--- START OF Source material ---

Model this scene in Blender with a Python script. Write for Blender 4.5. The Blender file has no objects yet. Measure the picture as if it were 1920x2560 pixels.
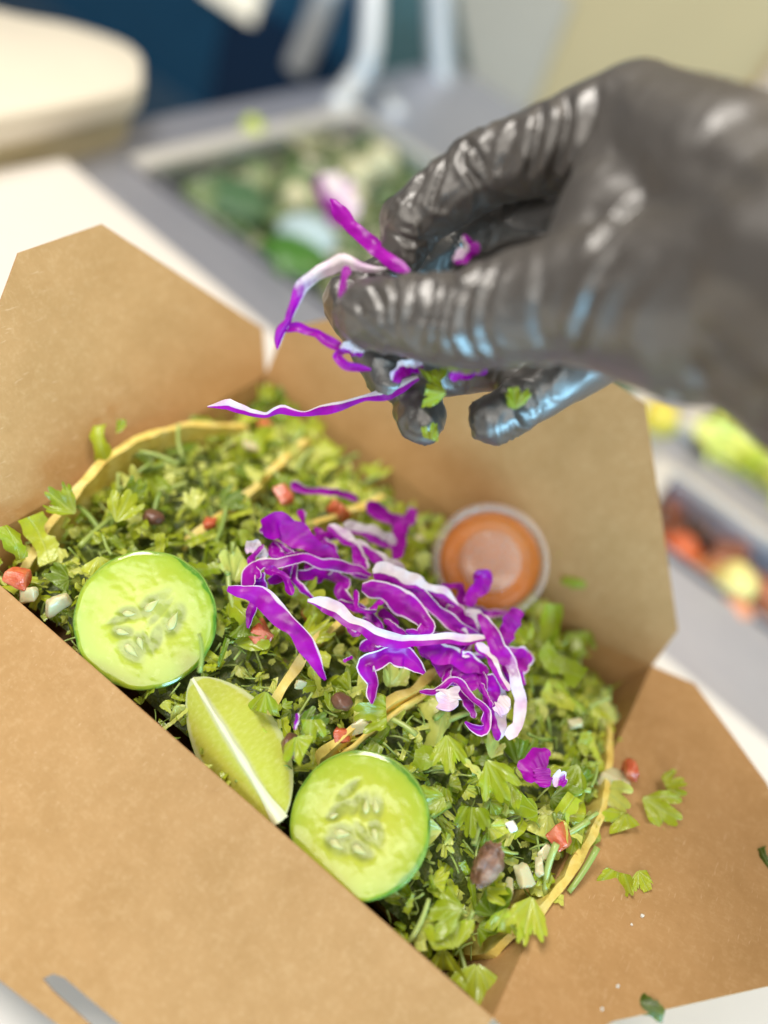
import bpy, bmesh, math, random
import numpy as np
from mathutils import Vector, Matrix, noise as mnoise
from mathutils.bvhtree import BVHTree

# ------------------------------------------------------------------ basics (all lengths in cm, stored in metres)
U = 0.01
RNG = random.Random(7)
NP = np.random.RandomState(7)
SC = bpy.context.scene
COL = SC.collection
PI = math.pi

# ------------------------------------------------------------------ camera
CAM = np.array([3.288, -17.708, 22.877])
FWD = np.array([-0.161405, 0.700200, -0.695463])
UPV = np.array([-0.601720, 0.488739, 0.631717])
RGT = np.array([0.782228, 0.520436, 0.342439])
FPX = 1974.0 * 1659 / 1920          # focal length in the 1659-wide view the positions were measured in
CX, CY = 829.5, 1106.0
cd = bpy.data.cameras.new('camera')
cam = bpy.data.objects.new('camera', cd)
COL.objects.link(cam)
cam.matrix_world = Matrix((
    (RGT[0], UPV[0], -FWD[0], CAM[0] * U), (RGT[1], UPV[1], -FWD[1], CAM[1] * U),
    (RGT[2], UPV[2], -FWD[2], CAM[2] * U), (0, 0, 0, 1)))
cd.sensor_fit = 'VERTICAL'
cd.sensor_height = 36.0
cd.lens = 36.0 * 1974.0 / 2560.0
cd.clip_start, cd.clip_end = 0.01, 50
cd.dof.use_dof = True
cd.dof.focus_distance = 0.25
cd.dof.aperture_fstop = 2.3
SC.camera = cam

# ------------------------------------------------------------------ world, lamps, exposure
w = bpy.data.worlds.new('World'); SC.world = w; w.use_nodes = True
bg = w.node_tree.nodes['Background']
bg.inputs[0].default_value = (1.0, 0.97, 0.92, 1); bg.inputs[1].default_value = 0.20

def lamp(name, loc, aim, size, power, col):
    l = bpy.data.lights.new(name, 'AREA'); l.shape = 'RECTANGLE'; l.size, l.size_y = size[0] * U, size[1] * U
    l.energy = power; l.color = col
    o = bpy.data.objects.new(name, l); COL.objects.link(o)
    o.location = Vector(loc) * U
    o.rotation_euler = (Vector(aim) - Vector(loc)).to_track_quat('-Z', 'Y').to_euler()
    return o
lamp('ceiling_lamp', (-52, -14, 105), (0, 0, 0), (46, 46), 9.5, (1, 0.965, 0.90))
lamp('ceiling_lamp', (30, 55, 125), (0, 5, 0), (70, 35), 8.0, (1, 0.90, 0.76))
lamp('ceiling_lamp', (22, -95, 78), (0, 0, 5), (110, 40), 4.3, (1, 0.94, 0.85))
lamp('window_light', (80, -46, 8), (2, 0, 13), (60, 30), 9.0, (0.34, 0.72, 1.0))
SC.view_settings.view_transform = 'Standard'
SC.view_settings.look = 'None'
SC.view_settings.exposure = 0.50
SC.view_settings.gamma = 1.0
SC.render.engine = 'CYCLES'
SC.cycles.use_denoising = True
SC.cycles.max_bounces = 8
SC.cycles.transparent_max_bounces = 10
SC.cycles.caustics_refractive = False
SC.cycles.caustics_reflective = False
SC.cycles.sample_clamp_indirect = 6

# ------------------------------------------------------------------ where a measured view point lies in the place
def ray(x, y):
    return RGT * ((x - CX) / FPX) - UPV * ((y - CY) / FPX) + FWD
def on(x, y, z=0.0):                       # on the horizontal plane at height z
    d = ray(x, y); return CAM + d * ((z - CAM[2]) / d[2])
def dep(x, y, d):                          # at distance d along the view
    return CAM + ray(x, y) * d
def c6(x, y): return ((550 + x / 2.0738) / 1.15732, (1200 + y / 2.0738) / 1.15732)
def c3(x, y): return ((480 + x / 2.3042) / 1.15732, (480 + y / 2.3042) / 1.15732)
def depth_of(p): return float((np.asarray(p) - CAM) @ FWD)

# ------------------------------------------------------------------ mesh helpers
ORG = {}
def empty(name, loc, label=None, cat=None, group=None):
    o = bpy.data.objects.new(name, None); COL.objects.link(o); o.empty_display_size = 0.01
    o.location = Vector(loc) * U; ORG[o.name] = np.array(loc, float)
    tag(o, label, cat, group)
    return o
def tag(o, label=None, cat=None, group=None, kind=None):
    if label: o['label'] = label
    if cat: o['category'] = cat
    if group: o['group'] = group
    if kind: o['kind'] = kind
    return o
def mesh_data(name, V, F, mats, uv=None, attrs=None, smooth=True, midx=None):
    V = np.asarray(V, float)
    me = bpy.data.meshes.new(name)
    me.from_pydata((V * U).tolist(), [], [tuple(int(i) for i in f) for f in F])
    for m in (mats if isinstance(mats, (list, tuple)) else [mats]): me.materials.append(m)
    if smooth: me.polygons.foreach_set('use_smooth', [True] * len(me.polygons))
    if midx is not None: me.polygons.foreach_set('material_index', [int(i) for i in midx])
    if uv is not None:
        uv = np.asarray(uv, float); l = me.uv_layers.new(name='UVMap')
        vi = np.empty(len(me.loops), int); me.loops.foreach_get('vertex_index', vi)
        l.data.foreach_set('uv', uv[vi].ravel())
    for k, a in (attrs or {}).items():
        t = me.attributes.new(k, 'FLOAT', 'POINT'); t.data.foreach_set('value', np.asarray(a, float))
    me.update()
    return me
def obj(name, V, F, mats, parent=None, origin=None, **kw):
    V = np.asarray(V, float)
    po = ORG[parent.name] if parent is not None else np.zeros(3)
    org = np.array(origin, float) if origin is not None else (po.copy() if parent is not None else V.mean(0))
    me = mesh_data(name, V - org, F, mats, **kw)
    o = bpy.data.objects.new(name, me); COL.objects.link(o)
    o.location = Vector(org - po) * U
    if parent is not None: o.parent = parent
    ORG[o.name] = org
    return o
def grid_faces(nu, nv, closed_v=False, off=0):
    F = []
    for i in range(nu - 1):
        for j in range(nv if closed_v else nv - 1):
            a = i * nv + j; b = i * nv + (j + 1) % nv
            F.append((off + a, off + b, off + b + nv, off + a + nv))
    return F
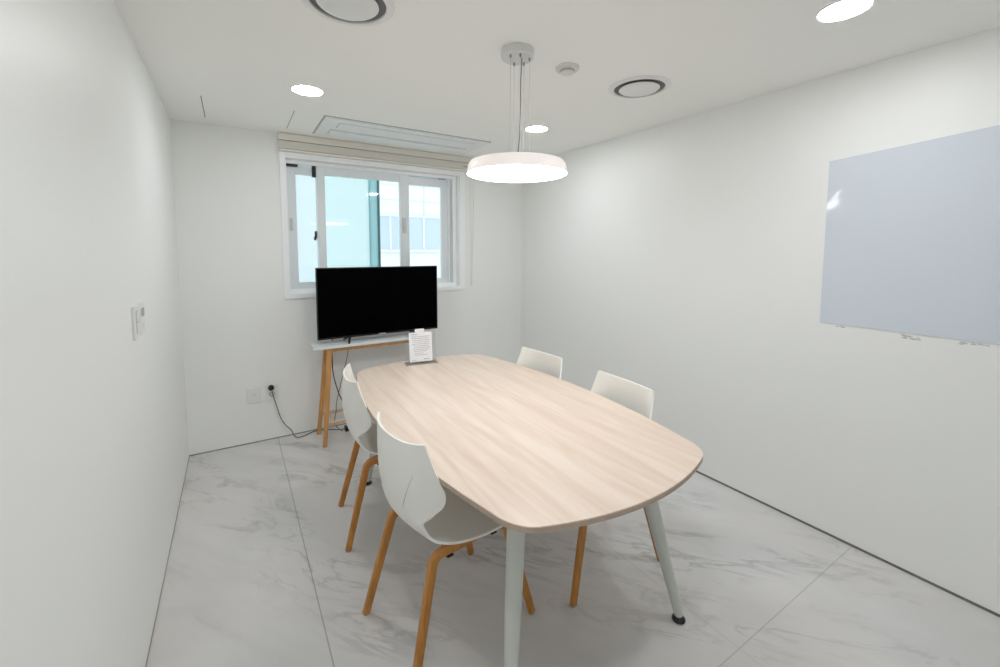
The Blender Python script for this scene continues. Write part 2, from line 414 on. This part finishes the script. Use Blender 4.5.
# ---------------------------------------------------------------- meeting table
tb = empty('meeting_table', (1.416, 1.834, 0))
tag(tb, 'large barrel-shaped pale wood meeting table with grey tapered legs in the middle of the room', 'table')
HZ = .73
def table_outline():
    side = lambda v: .563 - .145*v*v
    end = lambda u: 1.006 - .50*u*u
    pts = []
    q = []
    for k in range(13):                      # right side from v=-.84 to +.84
        v = -.80+1.60*k/12; q.append((side(v), v))
    # corner: bezier from (side(.80),.80) to (.40,end(.40)) with control at intersection
    cu, cv = .460, .915
    def bez(p0, c, p1, n=8): return [((1-t)**2*p0[0]+2*t*(1-t)*c[0]+t*t*p1[0], (1-t)**2*p0[1]+2*t*(1-t)*c[1]+t*t*p1[1]) for t in [(i+1)/n for i in range(n-1)]]
    q += bez((side(.80), .80), (cu-.005, cv-.005), (.37, end(.37)))
    for k in range(13):
        u = .37-.74*k/12; q.append((u, end(u)))
    q += bez((-.37, end(.37)), (-cu+.005, cv-.005), (-side(.80), .80))
    for k in range(13):
        v = .80-1.60*k/12; q.append((-side(v), v))
    q += bez((-side(.80), -.80), (-cu+.005, -cv+.005), (-.37, -end(.37)))
    for k in range(13):
        u = -.37+.74*k/12; q.append((u, -end(u)))
    q += bez((.37, -end(.37)), (cu-.005, -cv+.005), (side(.80), -.80))
    return q
ol = table_outline()
def scaled(o, d):
    n = len(o); out = []
    for k in range(n):
        a, c = Vector(o[k-1]), Vector(o[(k+1) % n]); t = (c-a).normalized(); out.append((o[k][0]-t.y*d, o[k][1]+t.x*d))
    return out
bm = extrude_poly(ol, HZ-.004, HZ)
obj('tabletop', bm, M['top'], tb)
n = len(ol)
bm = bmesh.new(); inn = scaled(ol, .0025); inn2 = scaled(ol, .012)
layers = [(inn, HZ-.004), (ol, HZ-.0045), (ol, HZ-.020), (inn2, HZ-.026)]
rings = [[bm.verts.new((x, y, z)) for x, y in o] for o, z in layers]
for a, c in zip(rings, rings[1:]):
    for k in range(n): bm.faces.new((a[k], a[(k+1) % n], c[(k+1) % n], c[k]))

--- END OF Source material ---

Would you quote, exactly and only, the lines from the one containing "for a, c in" to the end of the entries?

for a, c in zip(rings, rings[1:]):
    for k in range(n): bm.faces.new((a[k], a[(k+1) % n], c[(k+1) % n], c[k]))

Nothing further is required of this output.